Saturday, January 31, 2009

Oral Arguments - 1/14/09

On January 14, 2009, the Court heard oral argument in the following cases:

PD-0822-08, Nikolai Ivanov Karenev v. State, a harassment case out of Denton County.

The State's opening argument. (Jeff Van Horn, State Prosecuting Attorney)
Appellant's response. William E. Trantham)
The State's rebuttal. (There wasn't any, but I thought I'd be thorough)

Here, Karenev sent threatening and harassing e-mails to his wife during the pendency of their divorce. The State charged Karenev with sending harassing e-mails and the Fort Worth Court of Appeals upheld Karenev's facial constitutional challenge to the statute. You can read the underlying opinion here.

Judge Cochran seemed hypothetically annoyed with bloggers that criticize the CCA. I sure hope she wasn't talking about me. The State sought to argue that the content of the speech was immaterial so long as the actor engaged in the speech with the specific intent to violate the law. For his part, the Appellant argued the exact opposite extreme. This statute regulated the content of the speech, the Constitution prohibits such regulation, and Appellant wasn't required to object to the constitutionaly of the statute in the trial court.

I think the State's distinction seems to work when you're talking about virtual child porn because the specific intent is to communicate child porn. Thus, the underlying speech that you are emulating wouldn't be protected. But when you're talking about "harassment" you could be talking about threats which wouldn't be protected speech and or you could be talking about Max Cady-sitting-behind-you-at-the-theater-type behavior that wouldn't violate any laws on its own. I don't know. I'll have to wait to see what they come up with, and more importantly, if Judge Cochran refers to Prince Albert in a can or name checks any bloggers critical of the CCA.]

PD-0758-08, Randy Deshawn Collier v. State, a tampering with physical evidence case out of Taylor County.
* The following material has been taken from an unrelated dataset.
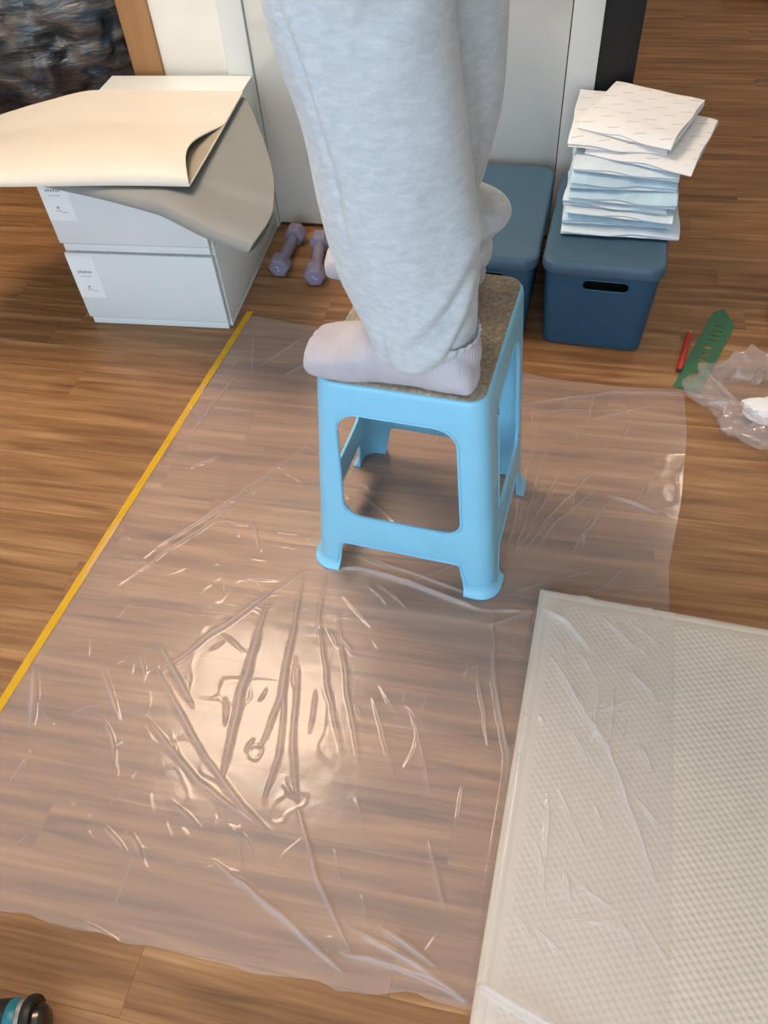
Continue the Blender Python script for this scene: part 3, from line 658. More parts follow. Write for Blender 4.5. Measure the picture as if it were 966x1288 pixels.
# the body itself (mostly above the frame): one skinned surface
M_SKIN = simple('skin', srgb(222, 178, 150), .55, .4, .04, 20, .1, 300)
M_SWEAT = simple('sweatshirt', srgb(196, 200, 204), .9, .15, .06, 40, .25, 300)
def skinned(name, joints, edges, root, mat, sub=2):
    me = bpy.data.meshes.new(name); me.from_pydata([j[0] for j in joints], edges, []); me.update()
    o = bpy.data.objects.new(name, me); C.objects.link(o)
    m = o.modifiers.new('skin', 'SKIN'); m.use_smooth_shade = True
    m2 = o.modifiers.new('sub', 'SUBSURF'); m2.levels = sub; m2.render_levels = sub
    for i, (p, r) in enumerate(joints): me.skin_vertices[0].data[i].radius = r if hasattr(r, '__len__') else (r, r); me.skin_vertices[0].data[i].use_root = (i == root)
    bake(o); smooth(o.data); o.data.materials.clear(); o.data.materials.append(mat); return o
J = [((-.10, 1.03, 1.34), (.12, .10)), ((-.095, 1.03, 1.52), (.115, .085)), ((-.10, 1.03, 1.70), (.13, .095)), ((-.11, 1.03, 1.80), (.07, .06)), ((-.12, 1.03, 1.86), .048), ((-.135, 1.03, 1.92), (.066, .075)), ((-.14, 1.03, 2.00), (.078, .092)), ((-.135, 1.03, 2.07), (.066, .078)), ((-.13, 1.03, 2.105), (.035, .04)),
     ((-.105, .89, 1.75), .052), ((-.27, .86, 1.86), .040), ((-.35, .90, 2.00), .033), ((-.38, .93, 2.09), .024),
     ((-.105, 1.18, 1.75), .052), ((-.27, 1.20, 1.86), .040), ((-.35, 1.16, 2.00), .033), ((-.38, 1.13, 2.09), .024),
     ((-.150, .972, 1.22), .070), ((-.225, .950, .97), .056), ((-.19, .915, .75), .042), ((-.137, .873, .59), .024),
     ((-.140, 1.085, 1.20), .070), ((-.172, 1.10, .98), .050), ((-.165, 1.112, .70), .034), ((-.145, 1.12, .57), .026)]
E_ = [(0, 1), (1, 2), (2, 3), (3, 4), (4, 5), (5, 6), (6, 7), (7, 8), (2, 9), (9, 10), (10, 11), (11, 12), (2, 13), (13, 14), (14, 15), (15, 16), (0, 17), (17, 18), (18, 19), (19, 20), (0, 21), (21, 22), (22, 23), (23, 24)]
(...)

Appellant's opening argument. (Britt Lindsey)
The State's response. (Patricia K. Dyer).
Appellant's rebuttal. (Again, just being thorough.)
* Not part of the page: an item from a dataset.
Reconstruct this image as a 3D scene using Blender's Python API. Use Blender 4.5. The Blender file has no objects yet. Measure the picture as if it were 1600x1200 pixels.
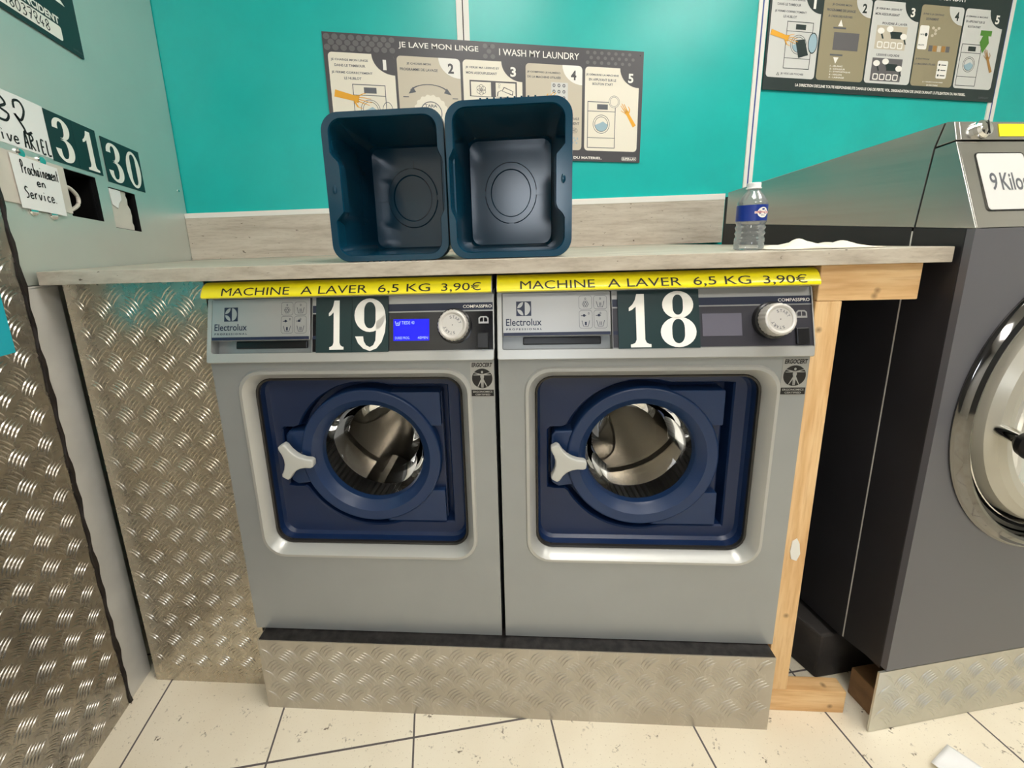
import bpy, bmesh, math, random
from mathutils import Matrix, Vector
R_ = math.radians
pi = math.pi
S = bpy.context.scene
COL = S.collection
random.seed(7)
# ------------------------------------------------------------------ camera
def look_axes(yaw, pitch, roll):
    f = Vector((-math.sin(yaw)*math.cos(pitch), math.cos(yaw)*math.cos(pitch), math.sin(pitch)))
    r0 = Vector((math.cos(yaw), math.sin(yaw), 0)); u0 = r0.cross(f)
    return math.cos(roll)*r0 + math.sin(roll)*u0, -math.sin(roll)*r0 + math.cos(roll)*u0, f
cam = bpy.data.objects.new('camera', bpy.data.cameras.new('camera')); COL.objects.link(cam)
r, u, f = look_axes(-0.12533, -0.20800, -0.03121)
M = Matrix((r, u, -f)).transposed().to_4x4(); M.translation = Vector((0.8197, -1.6008, 1.1007))
cam.matrix_world = M
cam.data.sensor_fit = 'HORIZONTAL'; cam.data.sensor_width = 36
cam.data.lens = 658.0045/1600*36
cam.data.shift_x = 34.85/1600; cam.data.shift_y = -84.98/1600
cam.data.clip_start = 0.02
S.camera = cam
# ------------------------------------------------------------------ world, exposure
S.view_settings.view_transform = 'Standard'; S.view_settings.look = 'None'
S.view_settings.gamma = 1; S.view_settings.use_curve_mapping = False
S.view_settings.exposure = 0.0
W = bpy.data.worlds.new('world'); S.world = W; W.use_nodes = True
W.node_tree.nodes['Background'].inputs[0].default_value = (.9, .95, 1, 1)
W.node_tree.nodes['Background'].inputs[1].default_value = 0.05
LAMP = 18.0          # strength of the ceiling lamps
# ------------------------------------------------------------------ materials
def lin(c):
    return tuple(((x/255)/12.92 if x/255 <= .04045 else ((x/255+.055)/1.055)**2.4) for x in c)+(1.0,)
class NT:
    def __init__(s, m): s.t = m.node_tree; s.b = s.t.nodes['Principled BSDF']
    def n(s, typ, ins=None, **props):
        k = s.t.nodes.new('ShaderNode'+typ)
        for a, v in props.items(): setattr(k, a, v)
        for i, v in (ins or {}).items(): s.put(k.inputs[i], v)
        return k
    def put(s, sock, v):
        if isinstance(v, bpy.types.NodeSocket): s.t.links.new(v, sock)
        elif isinstance(v, bpy.types.Node): s.t.links.new(v.outputs[0], sock)
        else: sock.default_value = v
    def math(s, op, a, b=0.0, c=0.0): return s.n('Math', {0: a, 1: b, 2: c}, operation=op).outputs[0]
    def ramp(s, fac, stops):
        k = s.n('ValToRGB', {0: fac}); e = k.color_ramp.elements
        while len(e) < len(stops): e.new(0.5)
        for q, (p, c) in zip(e, stops): q.position = p; q.color = c if len(c) == 4 else lin(c)
        return k.outputs[0]
    def mix(s, fac, a, b, mode='MIX'):
        k = s.n('Mix', data_type='RGBA', blend_type=mode); s.put(k.inputs[0], fac); s.put(k.inputs[6], a); s.put(k.inputs[7], b)
        return k.outputs[2]
    def pos(s): return s.n('NewGeometry').outputs['Position']
    def noise(s, scale, detail=3, vec=None, rough=.5, sc3=None):
        v = vec or s.n('TexCoord').outputs['Object']
        if sc3: v = s.n('Mapping', {0: v, 3: sc3})
        return s.n('TexNoise', {'Vector': v, 'Scale': scale, 'Detail': detail, 'Roughness': rough}).outputs[0]
    def bump(s, h, strength=.3, dist=.001):
        s.put(s.b.inputs['Normal'], s.n('Bump', {'Height': h, 'Strength': strength, 'Distance': dist}))
MATS = {}
def mat(name, col, rough=.5, metal=0., spec=.5, var=0., vscale=30., bump=0., bscale=200., rvar=0., sc3=None, emit=None, es=0., coat=0.):
    m = bpy.data.materials.new(name); m.use_nodes = True; t = NT(m); b = t.b
    c = lin(col)
    b.inputs['Base Color'].default_value = c; b.inputs['Roughness'].default_value = rough
    b.inputs['Metallic'].default_value = metal; b.inputs['Specular IOR Level'].default_value = spec
    if coat: b.inputs['Coat Weight'].default_value = coat; b.inputs['Coat Roughness'].default_value = .08
    if var or rvar:
        nz = t.noise(vscale, 4, sc3=sc3)
        if var:
            lo = tuple(x*(1-var) for x in c[:3])+(1,); hi = tuple(min(1, x*(1+var)) for x in c[:3])+(1,)
            t.put(b.inputs['Base Color'], t.ramp(nz, [(.3, lo), (.7, hi)]))
        if rvar:
            t.put(b.inputs['Roughness'], t.n('MapRange', {0: nz, 1: .3, 2: .7, 3: max(.02, rough-rvar), 4: rough+rvar}).outputs[0])
    if bump: t.bump(t.noise(bscale, 3), bump)
    if emit: b.inputs['Emission Color'].default_value = lin(emit); b.inputs['Emission Strength'].default_value = es
    MATS[name] = m; return m
# ---- setting
def floor_mat():
    m = mat('floor_tile', (236, 226, 204), .28); t = NT(m)
    p = t.pos(); x = t.n('SeparateXYZ', {0: p})
    def edge(o, off):
        q = t.math('DIVIDE', t.math('SUBTRACT', o, off), .3176)
        q = t.math('ABSOLUTE', t.math('SUBTRACT', t.math('FRACT', t.math('ADD', q, 20.5)), .5))
        return t.math('MULTIPLY', q, .3176)
    dx = edge(x.outputs[0], .0778); dy = edge(x.outputs[1], -.834)
    g = t.math('LESS_THAN', t.math('MINIMUM', dx, dy), .0021)
    big = t.noise(3, 4, p); sp = t.noise(260, 2, p); sp2 = t.noise(30, 5, p)
    base = t.ramp(big, [(.3, (226, 214, 190)), (.7, (240, 232, 212))])
    base = t.mix(t.ramp(sp, [(.66, (0, 0, 0)), (.74, (255, 255, 255))]), base, lin((188, 172, 146)))
    dirt = t.math('MULTIPLY', t.ramp(sp2, [(.60, (0, 0, 0)), (.70, (255, 255, 255))]), t.ramp(t.noise(160, 2, p), [(.52, (0, 0, 0)), (.6, (255, 255, 255))]))
    base = t.mix(dirt, base, lin((88, 74, 58)))
    t.put(t.b.inputs['Base Color'], t.mix(g, base, lin((92, 86, 84))))
    t.put(t.b.inputs['Roughness'], t.math('ADD', .26, t.math('MULTIPLY', g, .5)))
    h = t.math('SUBTRACT', t.math('MULTIPLY', t.noise(120, 3, p), .15), g)
    t.bump(h, .5, .0015)
    return m
FLOOR = floor_mat()
TEAL = mat('teal_panel', (0, 184, 178), .33, var=.05, vscale=6, bump=.06, bscale=260, spec=.5)
WHITE_WALL = mat('white_wall', (225, 222, 214), .8, var=.03, vscale=4)
DARK_WALL = mat('dark_grey_wall', (88, 88, 90), .7, var=.05, vscale=4)
CEIL = mat('ceiling_white', (232, 230, 224), .8, var=.02, vscale=4)
TRIMW = mat('white_strip', (236, 234, 226), .45)
SEAM = mat('seam_dark', (40, 30, 32), .7)
BLUELINE = mat('blue_line', (52, 78, 150), .4)
LAMPM = mat('lamp_diffuser', (255, 250, 240), .5, emit=(255, 251, 245), es=LAMP)
LAMPB = mat('lamp_body', (225, 225, 222), .5)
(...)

Collier was charged with tampering with physical evidence for chewing up cocaine while a police officer tried to pull Collier over for a traffic violation. The Court granted review to consider whether the evidence was legally and factually sufficient to show Collier had chewed and destroye cocaine and whether the evidentiary value of the evidence was destroyed. You can read the published opinion from the Eastland Court of Appeals here.

Originally, the Court was scheduled to hear Belinda Montoya v. State, but both sides waived oral argument in that case.